-- Work required --
Only the lines from the one holding "Model this scene" through the one holding "S2 = math.sqrt(.5)" are to be retyped, exactly as they appear, with both boundary lines included.

-- Information provided --
(begin)

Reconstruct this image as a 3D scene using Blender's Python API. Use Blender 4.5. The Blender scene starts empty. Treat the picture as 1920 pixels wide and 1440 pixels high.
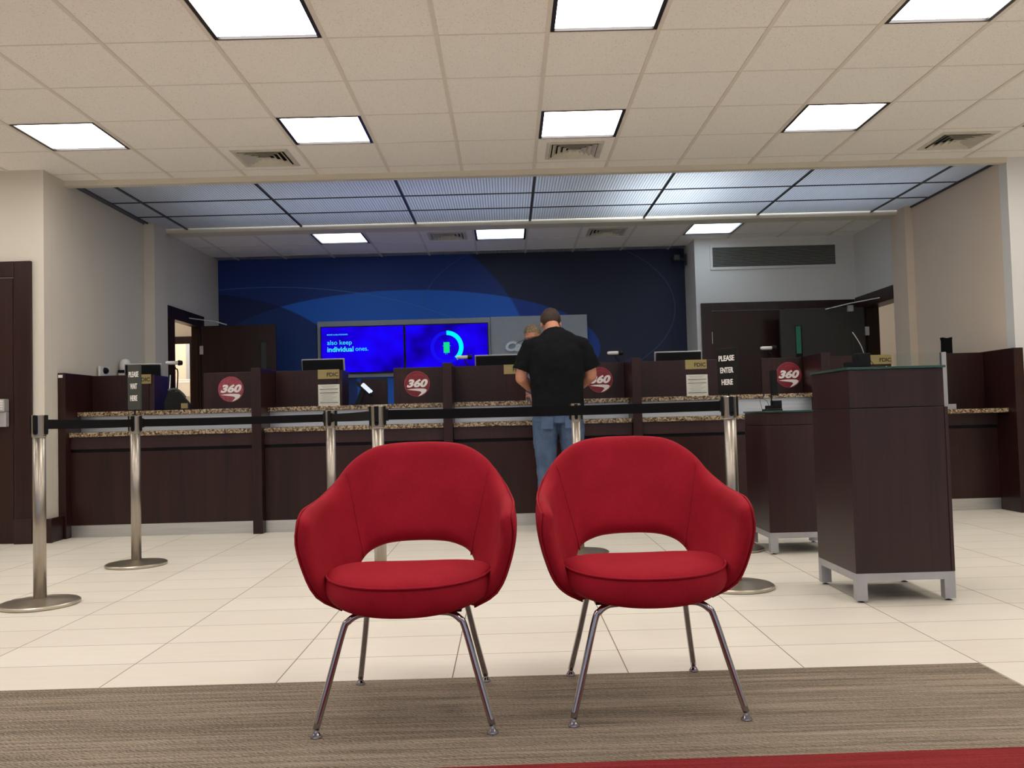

(end)
(begin)

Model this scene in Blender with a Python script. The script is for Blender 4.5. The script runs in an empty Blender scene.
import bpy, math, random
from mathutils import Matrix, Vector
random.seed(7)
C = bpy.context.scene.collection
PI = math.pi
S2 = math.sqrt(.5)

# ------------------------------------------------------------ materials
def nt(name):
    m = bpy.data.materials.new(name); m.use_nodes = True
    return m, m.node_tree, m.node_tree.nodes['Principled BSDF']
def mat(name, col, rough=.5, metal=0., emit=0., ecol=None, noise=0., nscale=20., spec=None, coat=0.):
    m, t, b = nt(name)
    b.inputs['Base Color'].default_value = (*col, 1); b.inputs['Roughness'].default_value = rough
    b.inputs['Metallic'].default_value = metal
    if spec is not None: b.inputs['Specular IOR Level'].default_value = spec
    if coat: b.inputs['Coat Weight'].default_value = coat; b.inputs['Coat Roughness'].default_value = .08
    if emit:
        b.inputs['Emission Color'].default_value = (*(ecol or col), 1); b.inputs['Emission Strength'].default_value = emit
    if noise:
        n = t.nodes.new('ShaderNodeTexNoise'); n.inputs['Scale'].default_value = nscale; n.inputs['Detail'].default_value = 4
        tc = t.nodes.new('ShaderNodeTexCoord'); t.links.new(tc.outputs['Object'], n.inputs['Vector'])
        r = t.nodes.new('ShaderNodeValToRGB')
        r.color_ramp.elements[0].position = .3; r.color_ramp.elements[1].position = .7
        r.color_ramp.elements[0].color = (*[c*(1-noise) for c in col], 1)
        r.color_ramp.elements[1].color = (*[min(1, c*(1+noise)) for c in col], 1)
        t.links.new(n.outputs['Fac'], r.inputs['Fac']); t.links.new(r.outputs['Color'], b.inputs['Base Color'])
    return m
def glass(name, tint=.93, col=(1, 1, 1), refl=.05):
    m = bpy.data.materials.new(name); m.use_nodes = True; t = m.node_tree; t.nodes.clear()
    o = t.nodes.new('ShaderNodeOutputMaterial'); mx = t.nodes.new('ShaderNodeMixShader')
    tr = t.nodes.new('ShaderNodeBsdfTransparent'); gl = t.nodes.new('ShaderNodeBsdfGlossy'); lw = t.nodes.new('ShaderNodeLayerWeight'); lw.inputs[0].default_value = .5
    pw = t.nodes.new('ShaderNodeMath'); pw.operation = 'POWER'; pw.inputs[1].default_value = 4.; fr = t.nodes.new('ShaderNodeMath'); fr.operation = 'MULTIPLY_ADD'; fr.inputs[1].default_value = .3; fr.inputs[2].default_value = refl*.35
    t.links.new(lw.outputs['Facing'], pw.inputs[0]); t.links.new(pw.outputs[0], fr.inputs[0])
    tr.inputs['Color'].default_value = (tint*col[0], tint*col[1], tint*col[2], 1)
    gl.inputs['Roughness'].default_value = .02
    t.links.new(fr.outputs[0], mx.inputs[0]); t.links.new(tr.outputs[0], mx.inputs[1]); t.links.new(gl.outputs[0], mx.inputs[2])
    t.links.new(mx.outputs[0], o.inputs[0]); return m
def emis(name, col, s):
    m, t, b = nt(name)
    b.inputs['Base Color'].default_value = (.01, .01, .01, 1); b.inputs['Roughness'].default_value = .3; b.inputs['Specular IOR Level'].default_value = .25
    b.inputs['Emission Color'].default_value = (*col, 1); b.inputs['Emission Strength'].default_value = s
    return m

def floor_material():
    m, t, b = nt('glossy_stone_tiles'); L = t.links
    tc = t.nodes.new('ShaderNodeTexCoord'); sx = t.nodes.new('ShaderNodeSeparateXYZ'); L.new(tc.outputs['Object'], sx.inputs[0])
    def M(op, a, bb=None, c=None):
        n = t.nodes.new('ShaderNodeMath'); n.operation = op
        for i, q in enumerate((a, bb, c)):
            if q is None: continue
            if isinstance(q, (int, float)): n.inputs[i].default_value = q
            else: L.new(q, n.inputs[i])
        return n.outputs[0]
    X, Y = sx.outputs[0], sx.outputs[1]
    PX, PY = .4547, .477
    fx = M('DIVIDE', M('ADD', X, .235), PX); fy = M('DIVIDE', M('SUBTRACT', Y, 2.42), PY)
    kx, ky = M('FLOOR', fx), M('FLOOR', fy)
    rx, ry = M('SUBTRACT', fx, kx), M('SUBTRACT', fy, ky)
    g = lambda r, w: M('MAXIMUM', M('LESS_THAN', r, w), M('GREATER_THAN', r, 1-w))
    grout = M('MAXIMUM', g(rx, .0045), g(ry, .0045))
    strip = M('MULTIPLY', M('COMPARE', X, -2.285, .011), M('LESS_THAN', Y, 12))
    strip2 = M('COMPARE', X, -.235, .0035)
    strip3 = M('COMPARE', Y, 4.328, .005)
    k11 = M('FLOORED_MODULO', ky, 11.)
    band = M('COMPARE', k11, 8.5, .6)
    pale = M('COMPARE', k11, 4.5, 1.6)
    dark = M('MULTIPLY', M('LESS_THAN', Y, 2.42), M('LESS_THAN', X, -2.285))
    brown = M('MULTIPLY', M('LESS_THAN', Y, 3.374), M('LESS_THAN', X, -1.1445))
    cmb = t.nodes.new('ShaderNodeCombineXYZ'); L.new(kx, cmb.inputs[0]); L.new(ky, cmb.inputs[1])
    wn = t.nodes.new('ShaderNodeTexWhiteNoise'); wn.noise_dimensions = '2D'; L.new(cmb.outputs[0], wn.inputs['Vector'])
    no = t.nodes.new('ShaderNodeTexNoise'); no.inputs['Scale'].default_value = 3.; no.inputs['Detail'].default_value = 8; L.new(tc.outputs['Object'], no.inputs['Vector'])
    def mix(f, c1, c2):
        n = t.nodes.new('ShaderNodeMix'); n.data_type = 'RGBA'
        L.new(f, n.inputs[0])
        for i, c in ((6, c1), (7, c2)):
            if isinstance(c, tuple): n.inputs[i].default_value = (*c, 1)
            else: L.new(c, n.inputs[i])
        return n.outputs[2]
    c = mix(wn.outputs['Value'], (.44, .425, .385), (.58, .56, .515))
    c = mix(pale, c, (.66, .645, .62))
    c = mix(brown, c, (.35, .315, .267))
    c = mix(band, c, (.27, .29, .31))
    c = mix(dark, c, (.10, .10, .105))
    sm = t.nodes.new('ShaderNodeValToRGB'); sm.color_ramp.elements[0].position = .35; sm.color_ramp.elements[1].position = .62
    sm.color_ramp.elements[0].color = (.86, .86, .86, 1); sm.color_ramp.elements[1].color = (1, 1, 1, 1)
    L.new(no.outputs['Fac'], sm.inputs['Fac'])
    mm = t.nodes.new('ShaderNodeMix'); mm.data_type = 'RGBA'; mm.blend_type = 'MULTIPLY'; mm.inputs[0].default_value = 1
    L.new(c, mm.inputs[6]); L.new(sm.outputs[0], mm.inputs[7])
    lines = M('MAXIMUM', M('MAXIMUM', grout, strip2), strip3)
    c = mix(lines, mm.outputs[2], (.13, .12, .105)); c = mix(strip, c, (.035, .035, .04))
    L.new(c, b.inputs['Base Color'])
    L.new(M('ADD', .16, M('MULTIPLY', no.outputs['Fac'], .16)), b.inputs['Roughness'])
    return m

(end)

-- Finished task --
Model this scene in Blender with a Python script. The script is for Blender 4.5. The script runs in an empty Blender scene.
import bpy, math, random
from mathutils import Matrix, Vector
random.seed(7)
C = bpy.context.scene.collection
PI = math.pi
S2 = math.sqrt(.5)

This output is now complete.